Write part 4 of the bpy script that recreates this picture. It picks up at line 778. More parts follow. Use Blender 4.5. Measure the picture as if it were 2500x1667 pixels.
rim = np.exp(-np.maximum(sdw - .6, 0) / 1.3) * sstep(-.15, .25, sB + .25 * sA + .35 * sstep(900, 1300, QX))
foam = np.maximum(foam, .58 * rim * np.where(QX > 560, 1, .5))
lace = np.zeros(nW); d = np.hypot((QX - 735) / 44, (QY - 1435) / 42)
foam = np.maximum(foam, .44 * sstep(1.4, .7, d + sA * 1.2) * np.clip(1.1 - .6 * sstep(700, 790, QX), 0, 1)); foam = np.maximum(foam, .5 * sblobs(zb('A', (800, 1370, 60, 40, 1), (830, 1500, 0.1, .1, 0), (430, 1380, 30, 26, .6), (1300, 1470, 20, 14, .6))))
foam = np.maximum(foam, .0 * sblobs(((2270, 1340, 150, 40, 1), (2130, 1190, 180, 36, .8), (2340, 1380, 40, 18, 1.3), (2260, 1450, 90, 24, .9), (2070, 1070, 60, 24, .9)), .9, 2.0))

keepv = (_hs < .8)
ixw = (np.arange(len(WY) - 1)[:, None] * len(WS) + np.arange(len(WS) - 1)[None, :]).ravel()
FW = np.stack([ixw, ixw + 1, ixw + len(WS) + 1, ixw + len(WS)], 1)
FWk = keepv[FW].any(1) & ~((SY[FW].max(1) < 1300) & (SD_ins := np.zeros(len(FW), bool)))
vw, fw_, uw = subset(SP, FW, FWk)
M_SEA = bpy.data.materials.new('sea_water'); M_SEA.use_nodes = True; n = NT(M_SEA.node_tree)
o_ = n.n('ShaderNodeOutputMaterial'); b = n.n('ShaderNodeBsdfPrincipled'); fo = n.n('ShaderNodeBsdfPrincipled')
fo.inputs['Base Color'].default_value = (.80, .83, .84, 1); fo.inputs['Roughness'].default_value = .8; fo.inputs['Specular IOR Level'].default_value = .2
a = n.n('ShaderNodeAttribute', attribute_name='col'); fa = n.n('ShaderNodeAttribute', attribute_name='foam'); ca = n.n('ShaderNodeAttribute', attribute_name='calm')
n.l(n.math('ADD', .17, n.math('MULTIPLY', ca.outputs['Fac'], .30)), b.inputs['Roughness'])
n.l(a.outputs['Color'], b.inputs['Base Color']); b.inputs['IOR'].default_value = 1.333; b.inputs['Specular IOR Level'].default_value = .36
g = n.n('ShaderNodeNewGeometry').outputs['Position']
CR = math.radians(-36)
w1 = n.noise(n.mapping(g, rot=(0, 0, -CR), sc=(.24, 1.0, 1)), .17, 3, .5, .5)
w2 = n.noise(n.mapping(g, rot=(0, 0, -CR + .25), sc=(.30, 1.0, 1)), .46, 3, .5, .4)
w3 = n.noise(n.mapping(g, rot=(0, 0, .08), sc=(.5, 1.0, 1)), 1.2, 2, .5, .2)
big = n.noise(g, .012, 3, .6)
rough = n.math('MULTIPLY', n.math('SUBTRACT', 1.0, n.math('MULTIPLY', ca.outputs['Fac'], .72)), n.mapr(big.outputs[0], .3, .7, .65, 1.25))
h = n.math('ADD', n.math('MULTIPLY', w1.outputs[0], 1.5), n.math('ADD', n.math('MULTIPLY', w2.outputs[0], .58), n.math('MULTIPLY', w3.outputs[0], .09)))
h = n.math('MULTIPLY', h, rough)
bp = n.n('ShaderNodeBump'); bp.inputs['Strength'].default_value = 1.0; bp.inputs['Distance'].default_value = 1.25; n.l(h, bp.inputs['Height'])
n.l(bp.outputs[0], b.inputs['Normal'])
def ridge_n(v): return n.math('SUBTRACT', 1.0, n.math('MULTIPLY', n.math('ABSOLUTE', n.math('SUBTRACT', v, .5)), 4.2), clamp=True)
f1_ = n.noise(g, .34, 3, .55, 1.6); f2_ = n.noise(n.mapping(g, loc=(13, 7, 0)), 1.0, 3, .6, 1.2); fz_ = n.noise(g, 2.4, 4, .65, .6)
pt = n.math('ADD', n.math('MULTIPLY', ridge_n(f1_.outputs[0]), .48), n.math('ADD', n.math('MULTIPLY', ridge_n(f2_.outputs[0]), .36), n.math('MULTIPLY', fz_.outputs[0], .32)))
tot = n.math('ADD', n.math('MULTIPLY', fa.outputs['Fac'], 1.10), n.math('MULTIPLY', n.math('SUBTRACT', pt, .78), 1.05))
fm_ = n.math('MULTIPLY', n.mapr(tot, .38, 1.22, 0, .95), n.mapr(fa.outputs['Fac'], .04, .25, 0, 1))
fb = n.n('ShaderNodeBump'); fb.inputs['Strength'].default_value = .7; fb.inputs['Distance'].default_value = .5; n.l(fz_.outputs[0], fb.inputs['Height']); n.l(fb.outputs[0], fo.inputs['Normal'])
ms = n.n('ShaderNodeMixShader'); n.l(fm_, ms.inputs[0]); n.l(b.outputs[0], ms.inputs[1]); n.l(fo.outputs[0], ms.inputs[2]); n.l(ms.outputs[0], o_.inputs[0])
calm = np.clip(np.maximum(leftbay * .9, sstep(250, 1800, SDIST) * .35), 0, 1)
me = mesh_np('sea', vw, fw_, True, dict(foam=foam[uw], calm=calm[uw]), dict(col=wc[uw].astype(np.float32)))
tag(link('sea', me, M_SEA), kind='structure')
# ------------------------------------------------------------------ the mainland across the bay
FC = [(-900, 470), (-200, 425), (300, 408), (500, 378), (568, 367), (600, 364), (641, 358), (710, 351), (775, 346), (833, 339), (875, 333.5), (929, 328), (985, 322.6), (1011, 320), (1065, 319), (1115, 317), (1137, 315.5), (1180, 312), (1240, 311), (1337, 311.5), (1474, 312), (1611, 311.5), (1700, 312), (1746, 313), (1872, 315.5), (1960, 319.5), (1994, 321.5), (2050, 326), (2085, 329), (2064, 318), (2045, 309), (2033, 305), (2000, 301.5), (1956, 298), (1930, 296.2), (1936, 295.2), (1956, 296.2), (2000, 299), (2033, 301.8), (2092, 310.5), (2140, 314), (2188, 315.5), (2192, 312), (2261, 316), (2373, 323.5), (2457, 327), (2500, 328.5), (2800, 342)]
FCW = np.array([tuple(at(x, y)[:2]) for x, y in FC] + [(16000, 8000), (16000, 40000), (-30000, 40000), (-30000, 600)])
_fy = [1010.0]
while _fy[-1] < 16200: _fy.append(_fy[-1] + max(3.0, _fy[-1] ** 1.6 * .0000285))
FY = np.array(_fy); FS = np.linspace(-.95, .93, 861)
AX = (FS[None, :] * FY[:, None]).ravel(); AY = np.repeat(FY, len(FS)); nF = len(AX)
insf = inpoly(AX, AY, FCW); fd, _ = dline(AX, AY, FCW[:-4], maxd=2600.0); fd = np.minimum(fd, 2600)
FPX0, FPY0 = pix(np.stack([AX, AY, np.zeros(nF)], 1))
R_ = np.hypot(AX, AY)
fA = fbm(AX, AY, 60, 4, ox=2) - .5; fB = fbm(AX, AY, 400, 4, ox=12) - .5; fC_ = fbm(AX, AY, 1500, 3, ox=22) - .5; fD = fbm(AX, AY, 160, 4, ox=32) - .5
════
## [TASK PROMPT]
Word for word, restate all of the data shown above.

## [OUTPUT BELOW]
Write part 4 of the bpy script that recreates this picture. It picks up at line 778. More parts follow. Use Blender 4.5. Measure the picture as if it were 2500x1667 pixels.
rim = np.exp(-np.maximum(sdw - .6, 0) / 1.3) * sstep(-.15, .25, sB + .25 * sA + .35 * sstep(900, 1300, QX))
foam = np.maximum(foam, .58 * rim * np.where(QX > 560, 1, .5))
lace = np.zeros(nW); d = np.hypot((QX - 735) / 44, (QY - 1435) / 42)
foam = np.maximum(foam, .44 * sstep(1.4, .7, d + sA * 1.2) * np.clip(1.1 - .6 * sstep(700, 790, QX), 0, 1)); foam = np.maximum(foam, .5 * sblobs(zb('A', (800, 1370, 60, 40, 1), (830, 1500, 0.1, .1, 0), (430, 1380, 30, 26, .6), (1300, 1470, 20, 14, .6))))
foam = np.maximum(foam, .0 * sblobs(((2270, 1340, 150, 40, 1), (2130, 1190, 180, 36, .8), (2340, 1380, 40, 18, 1.3), (2260, 1450, 90, 24, .9), (2070, 1070, 60, 24, .9)), .9, 2.0))

keepv = (_hs < .8)
ixw = (np.arange(len(WY) - 1)[:, None] * len(WS) + np.arange(len(WS) - 1)[None, :]).ravel()
FW = np.stack([ixw, ixw + 1, ixw + len(WS) + 1, ixw + len(WS)], 1)
FWk = keepv[FW].any(1) & ~((SY[FW].max(1) < 1300) & (SD_ins := np.zeros(len(FW), bool)))
vw, fw_, uw = subset(SP, FW, FWk)
M_SEA = bpy.data.materials.new('sea_water'); M_SEA.use_nodes = True; n = NT(M_SEA.node_tree)
o_ = n.n('ShaderNodeOutputMaterial'); b = n.n('ShaderNodeBsdfPrincipled'); fo = n.n('ShaderNodeBsdfPrincipled')
fo.inputs['Base Color'].default_value = (.80, .83, .84, 1); fo.inputs['Roughness'].default_value = .8; fo.inputs['Specular IOR Level'].default_value = .2
a = n.n('ShaderNodeAttribute', attribute_name='col'); fa = n.n('ShaderNodeAttribute', attribute_name='foam'); ca = n.n('ShaderNodeAttribute', attribute_name='calm')
n.l(n.math('ADD', .17, n.math('MULTIPLY', ca.outputs['Fac'], .30)), b.inputs['Roughness'])
n.l(a.outputs['Color'], b.inputs['Base Color']); b.inputs['IOR'].default_value = 1.333; b.inputs['Specular IOR Level'].default_value = .36
g = n.n('ShaderNodeNewGeometry').outputs['Position']
CR = math.radians(-36)
w1 = n.noise(n.mapping(g, rot=(0, 0, -CR), sc=(.24, 1.0, 1)), .17, 3, .5, .5)
w2 = n.noise(n.mapping(g, rot=(0, 0, -CR + .25), sc=(.30, 1.0, 1)), .46, 3, .5, .4)
w3 = n.noise(n.mapping(g, rot=(0, 0, .08), sc=(.5, 1.0, 1)), 1.2, 2, .5, .2)
big = n.noise(g, .012, 3, .6)
rough = n.math('MULTIPLY', n.math('SUBTRACT', 1.0, n.math('MULTIPLY', ca.outputs['Fac'], .72)), n.mapr(big.outputs[0], .3, .7, .65, 1.25))
h = n.math('ADD', n.math('MULTIPLY', w1.outputs[0], 1.5), n.math('ADD', n.math('MULTIPLY', w2.outputs[0], .58), n.math('MULTIPLY', w3.outputs[0], .09)))
h = n.math('MULTIPLY', h, rough)
bp = n.n('ShaderNodeBump'); bp.inputs['Strength'].default_value = 1.0; bp.inputs['Distance'].default_value = 1.25; n.l(h, bp.inputs['Height'])
n.l(bp.outputs[0], b.inputs['Normal'])
def ridge_n(v): return n.math('SUBTRACT', 1.0, n.math('MULTIPLY', n.math('ABSOLUTE', n.math('SUBTRACT', v, .5)), 4.2), clamp=True)
f1_ = n.noise(g, .34, 3, .55, 1.6); f2_ = n.noise(n.mapping(g, loc=(13, 7, 0)), 1.0, 3, .6, 1.2); fz_ = n.noise(g, 2.4, 4, .65, .6)
pt = n.math('ADD', n.math('MULTIPLY', ridge_n(f1_.outputs[0]), .48), n.math('ADD', n.math('MULTIPLY', ridge_n(f2_.outputs[0]), .36), n.math('MULTIPLY', fz_.outputs[0], .32)))
tot = n.math('ADD', n.math('MULTIPLY', fa.outputs['Fac'], 1.10), n.math('MULTIPLY', n.math('SUBTRACT', pt, .78), 1.05))
fm_ = n.math('MULTIPLY', n.mapr(tot, .38, 1.22, 0, .95), n.mapr(fa.outputs['Fac'], .04, .25, 0, 1))
fb = n.n('ShaderNodeBump'); fb.inputs['Strength'].default_value = .7; fb.inputs['Distance'].default_value = .5; n.l(fz_.outputs[0], fb.inputs['Height']); n.l(fb.outputs[0], fo.inputs['Normal'])
ms = n.n('ShaderNodeMixShader'); n.l(fm_, ms.inputs[0]); n.l(b.outputs[0], ms.inputs[1]); n.l(fo.outputs[0], ms.inputs[2]); n.l(ms.outputs[0], o_.inputs[0])
calm = np.clip(np.maximum(leftbay * .9, sstep(250, 1800, SDIST) * .35), 0, 1)
me = mesh_np('sea', vw, fw_, True, dict(foam=foam[uw], calm=calm[uw]), dict(col=wc[uw].astype(np.float32)))
tag(link('sea', me, M_SEA), kind='structure')
# ------------------------------------------------------------------ the mainland across the bay
FC = [(-900, 470), (-200, 425), (300, 408), (500, 378), (568, 367), (600, 364), (641, 358), (710, 351), (775, 346), (833, 339), (875, 333.5), (929, 328), (985, 322.6), (1011, 320), (1065, 319), (1115, 317), (1137, 315.5), (1180, 312), (1240, 311), (1337, 311.5), (1474, 312), (1611, 311.5), (1700, 312), (1746, 313), (1872, 315.5), (1960, 319.5), (1994, 321.5), (2050, 326), (2085, 329), (2064, 318), (2045, 309), (2033, 305), (2000, 301.5), (1956, 298), (1930, 296.2), (1936, 295.2), (1956, 296.2), (2000, 299), (2033, 301.8), (2092, 310.5), (2140, 314), (2188, 315.5), (2192, 312), (2261, 316), (2373, 323.5), (2457, 327), (2500, 328.5), (2800, 342)]
FCW = np.array([tuple(at(x, y)[:2]) for x, y in FC] + [(16000, 8000), (16000, 40000), (-30000, 40000), (-30000, 600)])
_fy = [1010.0]
while _fy[-1] < 16200: _fy.append(_fy[-1] + max(3.0, _fy[-1] ** 1.6 * .0000285))
FY = np.array(_fy); FS = np.linspace(-.95, .93, 861)
AX = (FS[None, :] * FY[:, None]).ravel(); AY = np.repeat(FY, len(FS)); nF = len(AX)
insf = inpoly(AX, AY, FCW); fd, _ = dline(AX, AY, FCW[:-4], maxd=2600.0); fd = np.minimum(fd, 2600)
FPX0, FPY0 = pix(np.stack([AX, AY, np.zeros(nF)], 1))
R_ = np.hypot(AX, AY)
fA = fbm(AX, AY, 60, 4, ox=2) - .5; fB = fbm(AX, AY, 400, 4, ox=12) - .5; fC_ = fbm(AX, AY, 1500, 3, ox=22) - .5; fD = fbm(AX, AY, 160, 4, ox=32) - .5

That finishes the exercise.